L'exploit nautique ouvre la porte à l'exploit militaire
Le 26 mars 1942, le convoi qui part de Falmouth est composé de deux destroyers, dix-sept vedettes et du Campbeltown. Au total ce sont 345 marins et 264 commandos qui sont engagés dans l'opération. Les bâtiments de la Royal Navy doivent se faufiler entre les U-Booten et les navires de la Kriegsmarine. Pour ce raid de nuit dans un estuaire de la Loire truffé de mines, encombré de bancs de sable et d'épaves, le sondeur est l’homme clef pour la réussite de l'opération.
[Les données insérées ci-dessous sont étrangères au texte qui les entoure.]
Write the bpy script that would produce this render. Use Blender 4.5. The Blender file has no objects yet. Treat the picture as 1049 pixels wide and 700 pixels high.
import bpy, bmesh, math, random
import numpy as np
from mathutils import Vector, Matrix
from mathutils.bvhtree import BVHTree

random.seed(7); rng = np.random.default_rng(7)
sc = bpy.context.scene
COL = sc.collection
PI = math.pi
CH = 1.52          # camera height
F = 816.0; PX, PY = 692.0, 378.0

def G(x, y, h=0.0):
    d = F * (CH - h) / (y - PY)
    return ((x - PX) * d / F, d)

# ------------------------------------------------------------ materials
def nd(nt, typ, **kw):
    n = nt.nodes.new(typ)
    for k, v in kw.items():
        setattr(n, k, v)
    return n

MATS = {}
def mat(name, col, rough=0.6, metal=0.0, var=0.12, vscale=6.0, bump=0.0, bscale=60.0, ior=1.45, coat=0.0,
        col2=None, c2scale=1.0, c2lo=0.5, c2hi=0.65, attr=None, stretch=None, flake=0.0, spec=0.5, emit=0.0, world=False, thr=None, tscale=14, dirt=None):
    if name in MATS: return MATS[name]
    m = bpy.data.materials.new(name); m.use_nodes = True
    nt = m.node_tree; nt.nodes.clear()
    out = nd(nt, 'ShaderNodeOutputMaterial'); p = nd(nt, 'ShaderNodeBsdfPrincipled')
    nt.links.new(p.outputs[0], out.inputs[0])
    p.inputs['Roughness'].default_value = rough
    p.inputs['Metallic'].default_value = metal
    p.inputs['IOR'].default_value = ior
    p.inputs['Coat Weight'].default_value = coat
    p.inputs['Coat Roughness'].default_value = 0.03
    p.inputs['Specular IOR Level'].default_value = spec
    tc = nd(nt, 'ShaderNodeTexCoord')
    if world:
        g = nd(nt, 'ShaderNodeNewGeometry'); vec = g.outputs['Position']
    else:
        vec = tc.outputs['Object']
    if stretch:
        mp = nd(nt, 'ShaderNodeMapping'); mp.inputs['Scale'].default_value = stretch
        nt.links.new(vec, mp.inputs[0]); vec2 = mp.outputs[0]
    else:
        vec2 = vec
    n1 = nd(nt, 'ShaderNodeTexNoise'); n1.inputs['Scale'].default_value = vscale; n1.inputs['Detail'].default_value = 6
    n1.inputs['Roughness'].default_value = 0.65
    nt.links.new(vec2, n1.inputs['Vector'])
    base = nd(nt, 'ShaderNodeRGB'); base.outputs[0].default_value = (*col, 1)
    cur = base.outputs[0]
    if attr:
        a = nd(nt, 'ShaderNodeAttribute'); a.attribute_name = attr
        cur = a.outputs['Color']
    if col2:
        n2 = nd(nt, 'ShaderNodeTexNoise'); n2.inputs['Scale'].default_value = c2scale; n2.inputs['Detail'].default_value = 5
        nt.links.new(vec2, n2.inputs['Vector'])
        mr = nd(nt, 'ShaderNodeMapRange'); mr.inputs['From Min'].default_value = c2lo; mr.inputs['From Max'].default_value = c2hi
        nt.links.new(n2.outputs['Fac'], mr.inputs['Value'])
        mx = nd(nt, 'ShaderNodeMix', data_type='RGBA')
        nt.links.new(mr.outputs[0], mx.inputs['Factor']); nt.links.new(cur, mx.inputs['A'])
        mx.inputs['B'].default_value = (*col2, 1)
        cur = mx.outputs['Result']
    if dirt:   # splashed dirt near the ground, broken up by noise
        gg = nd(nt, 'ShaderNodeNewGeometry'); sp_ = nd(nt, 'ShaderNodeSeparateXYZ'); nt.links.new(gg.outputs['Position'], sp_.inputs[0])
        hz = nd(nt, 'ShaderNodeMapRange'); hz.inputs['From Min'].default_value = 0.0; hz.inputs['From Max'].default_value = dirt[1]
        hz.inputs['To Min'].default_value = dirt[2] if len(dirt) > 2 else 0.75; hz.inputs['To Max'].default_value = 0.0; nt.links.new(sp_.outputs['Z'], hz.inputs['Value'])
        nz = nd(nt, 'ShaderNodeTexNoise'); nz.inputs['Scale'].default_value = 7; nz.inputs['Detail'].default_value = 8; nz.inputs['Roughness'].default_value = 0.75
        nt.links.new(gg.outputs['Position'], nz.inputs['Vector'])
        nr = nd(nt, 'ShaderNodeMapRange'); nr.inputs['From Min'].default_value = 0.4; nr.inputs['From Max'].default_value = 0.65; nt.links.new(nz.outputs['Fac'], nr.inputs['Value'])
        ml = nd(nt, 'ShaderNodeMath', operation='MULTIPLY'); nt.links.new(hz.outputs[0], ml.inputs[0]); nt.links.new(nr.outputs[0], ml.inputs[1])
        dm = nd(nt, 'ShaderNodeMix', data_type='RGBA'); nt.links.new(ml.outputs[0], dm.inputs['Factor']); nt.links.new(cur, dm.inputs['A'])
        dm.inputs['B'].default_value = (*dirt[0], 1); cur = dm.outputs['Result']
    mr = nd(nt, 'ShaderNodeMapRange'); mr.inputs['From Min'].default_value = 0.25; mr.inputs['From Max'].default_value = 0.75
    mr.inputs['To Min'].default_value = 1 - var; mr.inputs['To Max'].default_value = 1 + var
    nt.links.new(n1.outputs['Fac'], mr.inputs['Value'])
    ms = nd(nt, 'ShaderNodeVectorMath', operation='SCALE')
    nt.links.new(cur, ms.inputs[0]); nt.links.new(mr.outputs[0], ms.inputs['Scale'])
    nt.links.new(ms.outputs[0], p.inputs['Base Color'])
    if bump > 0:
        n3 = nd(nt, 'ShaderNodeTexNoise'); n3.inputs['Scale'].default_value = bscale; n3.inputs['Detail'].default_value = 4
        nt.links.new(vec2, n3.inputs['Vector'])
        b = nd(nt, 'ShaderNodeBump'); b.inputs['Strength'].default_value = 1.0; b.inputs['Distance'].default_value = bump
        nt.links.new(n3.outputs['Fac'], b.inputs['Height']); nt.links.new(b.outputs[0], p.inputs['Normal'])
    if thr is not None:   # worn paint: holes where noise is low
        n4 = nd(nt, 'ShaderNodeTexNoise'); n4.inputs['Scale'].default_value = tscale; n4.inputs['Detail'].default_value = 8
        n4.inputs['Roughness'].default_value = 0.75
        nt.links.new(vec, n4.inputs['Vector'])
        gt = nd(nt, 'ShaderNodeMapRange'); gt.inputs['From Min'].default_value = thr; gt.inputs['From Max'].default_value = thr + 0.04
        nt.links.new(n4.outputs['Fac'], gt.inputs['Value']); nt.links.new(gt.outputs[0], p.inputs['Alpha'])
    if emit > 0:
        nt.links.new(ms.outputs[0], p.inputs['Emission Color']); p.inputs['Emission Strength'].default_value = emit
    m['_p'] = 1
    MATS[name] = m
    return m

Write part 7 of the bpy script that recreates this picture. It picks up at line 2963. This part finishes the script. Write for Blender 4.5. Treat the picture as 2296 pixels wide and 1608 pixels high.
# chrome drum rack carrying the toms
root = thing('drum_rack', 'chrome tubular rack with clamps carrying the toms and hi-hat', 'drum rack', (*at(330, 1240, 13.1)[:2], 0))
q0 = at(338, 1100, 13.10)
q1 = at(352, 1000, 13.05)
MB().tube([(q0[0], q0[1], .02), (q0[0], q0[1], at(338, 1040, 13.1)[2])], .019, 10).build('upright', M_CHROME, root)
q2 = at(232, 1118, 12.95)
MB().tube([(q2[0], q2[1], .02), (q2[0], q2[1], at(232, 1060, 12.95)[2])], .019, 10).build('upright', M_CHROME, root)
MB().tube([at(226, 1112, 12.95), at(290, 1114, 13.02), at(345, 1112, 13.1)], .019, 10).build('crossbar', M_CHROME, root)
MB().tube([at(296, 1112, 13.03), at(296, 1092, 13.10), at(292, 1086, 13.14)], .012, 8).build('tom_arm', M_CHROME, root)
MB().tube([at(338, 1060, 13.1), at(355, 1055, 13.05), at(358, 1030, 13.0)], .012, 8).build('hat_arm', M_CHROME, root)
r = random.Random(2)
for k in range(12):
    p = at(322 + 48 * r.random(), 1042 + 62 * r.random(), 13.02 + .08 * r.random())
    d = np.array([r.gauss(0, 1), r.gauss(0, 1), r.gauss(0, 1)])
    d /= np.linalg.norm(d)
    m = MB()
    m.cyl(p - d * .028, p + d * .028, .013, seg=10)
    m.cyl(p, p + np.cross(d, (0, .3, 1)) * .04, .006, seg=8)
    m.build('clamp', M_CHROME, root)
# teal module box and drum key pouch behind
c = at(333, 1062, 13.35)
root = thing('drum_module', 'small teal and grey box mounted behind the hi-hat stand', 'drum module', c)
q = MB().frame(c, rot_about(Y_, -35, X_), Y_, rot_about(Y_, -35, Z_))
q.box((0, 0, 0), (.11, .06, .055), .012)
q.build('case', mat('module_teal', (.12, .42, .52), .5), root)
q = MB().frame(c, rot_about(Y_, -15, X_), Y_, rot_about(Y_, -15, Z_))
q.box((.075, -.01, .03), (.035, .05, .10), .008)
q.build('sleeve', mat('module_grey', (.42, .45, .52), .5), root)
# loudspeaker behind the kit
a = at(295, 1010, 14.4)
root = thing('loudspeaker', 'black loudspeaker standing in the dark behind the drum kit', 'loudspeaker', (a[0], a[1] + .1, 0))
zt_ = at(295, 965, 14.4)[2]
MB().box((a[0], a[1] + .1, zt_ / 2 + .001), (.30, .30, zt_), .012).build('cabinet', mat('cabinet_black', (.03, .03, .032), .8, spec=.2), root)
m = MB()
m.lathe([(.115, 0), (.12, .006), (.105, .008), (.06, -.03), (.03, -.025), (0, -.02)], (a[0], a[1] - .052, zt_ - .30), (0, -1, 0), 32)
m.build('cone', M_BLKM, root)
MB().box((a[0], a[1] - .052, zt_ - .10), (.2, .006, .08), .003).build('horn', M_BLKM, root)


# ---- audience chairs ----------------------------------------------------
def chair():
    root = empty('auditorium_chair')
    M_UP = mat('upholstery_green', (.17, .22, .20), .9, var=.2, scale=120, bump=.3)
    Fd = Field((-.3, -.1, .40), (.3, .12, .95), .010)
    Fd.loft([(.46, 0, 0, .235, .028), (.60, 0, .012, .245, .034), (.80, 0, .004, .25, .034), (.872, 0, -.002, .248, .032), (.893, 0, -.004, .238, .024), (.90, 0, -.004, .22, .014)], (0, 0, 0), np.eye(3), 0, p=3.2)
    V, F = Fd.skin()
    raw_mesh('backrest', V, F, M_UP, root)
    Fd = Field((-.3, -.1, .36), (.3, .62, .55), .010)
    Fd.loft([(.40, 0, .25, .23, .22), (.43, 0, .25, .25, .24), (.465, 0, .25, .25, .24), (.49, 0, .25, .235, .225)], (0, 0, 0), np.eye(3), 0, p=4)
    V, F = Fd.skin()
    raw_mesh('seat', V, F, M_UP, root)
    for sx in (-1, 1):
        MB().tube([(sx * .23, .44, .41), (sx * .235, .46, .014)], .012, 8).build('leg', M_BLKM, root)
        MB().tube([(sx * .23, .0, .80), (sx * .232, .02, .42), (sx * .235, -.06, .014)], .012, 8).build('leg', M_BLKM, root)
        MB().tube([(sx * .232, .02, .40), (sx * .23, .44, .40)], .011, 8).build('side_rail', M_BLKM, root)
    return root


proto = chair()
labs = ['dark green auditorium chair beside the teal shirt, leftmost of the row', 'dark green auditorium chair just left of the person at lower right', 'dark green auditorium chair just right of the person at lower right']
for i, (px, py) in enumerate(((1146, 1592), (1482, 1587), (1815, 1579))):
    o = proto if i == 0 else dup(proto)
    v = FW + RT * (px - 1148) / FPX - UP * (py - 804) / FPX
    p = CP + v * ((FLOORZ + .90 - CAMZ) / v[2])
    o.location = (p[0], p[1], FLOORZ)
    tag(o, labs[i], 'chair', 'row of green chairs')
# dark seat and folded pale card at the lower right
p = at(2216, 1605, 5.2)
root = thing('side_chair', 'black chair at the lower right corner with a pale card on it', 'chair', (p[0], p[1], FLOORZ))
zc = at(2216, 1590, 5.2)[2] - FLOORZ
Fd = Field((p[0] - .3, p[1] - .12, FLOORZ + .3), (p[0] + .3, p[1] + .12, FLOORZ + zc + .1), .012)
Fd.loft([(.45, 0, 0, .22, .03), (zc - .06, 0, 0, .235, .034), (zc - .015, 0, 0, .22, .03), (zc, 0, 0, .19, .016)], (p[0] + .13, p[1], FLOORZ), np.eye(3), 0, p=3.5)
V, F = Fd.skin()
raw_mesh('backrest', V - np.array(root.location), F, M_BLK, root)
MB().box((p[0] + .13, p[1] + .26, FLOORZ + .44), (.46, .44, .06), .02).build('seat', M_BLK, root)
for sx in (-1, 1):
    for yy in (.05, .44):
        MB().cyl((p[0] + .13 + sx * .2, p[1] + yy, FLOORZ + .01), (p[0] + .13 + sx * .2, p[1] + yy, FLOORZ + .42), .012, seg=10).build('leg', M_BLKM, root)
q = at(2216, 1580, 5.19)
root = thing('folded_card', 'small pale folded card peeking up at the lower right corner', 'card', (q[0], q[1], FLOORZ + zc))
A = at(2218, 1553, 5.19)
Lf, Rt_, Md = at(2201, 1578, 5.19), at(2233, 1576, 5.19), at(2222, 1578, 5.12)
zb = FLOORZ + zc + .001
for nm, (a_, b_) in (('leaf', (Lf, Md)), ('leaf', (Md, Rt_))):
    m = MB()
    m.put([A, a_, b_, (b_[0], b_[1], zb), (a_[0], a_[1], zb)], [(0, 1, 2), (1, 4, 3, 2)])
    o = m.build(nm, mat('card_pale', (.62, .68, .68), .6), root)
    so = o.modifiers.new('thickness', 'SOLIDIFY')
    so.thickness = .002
Pour tromper l'ennemi, le convoi fait route sur La Rochelle avant de remonter sur Saint-Nazaire par un chenal inutilisé. Le stratagème fonctionne en provoquant la confusion chez les Allemands qui ne peuvent imaginer que des navires britanniques puissent arriver par le sud, ce qui est contraire à tous les usages. A côté de l'exploit militaire des commandos, la Royal Navy signe donc une véritable prouesse nautique en amenant le Campbeltown et les vedettes qui sont dans son sillage à bon port.
A 1h 27 du matin, le Campbeltown amène le pavillon de la Kriegsmarine et arbore fièrement la Saint-George’ s Cross. Chez les Allemands, la confusion est totale. Le feu ennemi devient intense. L'estuaire est illuminé par des vedettes en feu. A plus de 20 nœuds le Campbeltown parvient à enfoncer la porte de la forme Joubert. Il est 1h34, la bataille de Saint-Nazaire commence. Les commandos provoquent de grandes destructions parmi les infrastructures portuaires. La déficience des plans de repli se faire néanmoins cruellement sentir. Seules cinq vedettes parviennent à quitter Saint-Nazaire avec 222 marins et commandos à bord. Adossé à la mer, les hommes qui n’ont pu rembarquer transforment le « Vieux Saint-Nazaire » en camp retranché. Leur courage force toutefois l'admiration des Allemands qui offrent des honneurs militaires aux raiders morts au combat.
A 11h30 du matin, alors que la commission d'enquête allemande est sur le navire, une énorme déflagration secoue la ville. Le destroyer vient d'exploser tuant plus d'une centaine de soldats, dont un grand nombre d'officiers. La puissance du flot provoquée par l'explosion a littéralement projeté le Campbeltown jusqu'à la moitié du bassin. Les dégâts sont considérables. Le Tirpitz peut dire adieu à son refuge breton. Si les propagandes nazie et vichyste présentent l'Opération Chariot comme un cuisant revers pour les Britanniques, le rapport allemand (confidentiel) reconnait son succès. Suite au raid, Hitler prélève des troupes sur le front russe pour renforcer ses défenses à l’Ouest.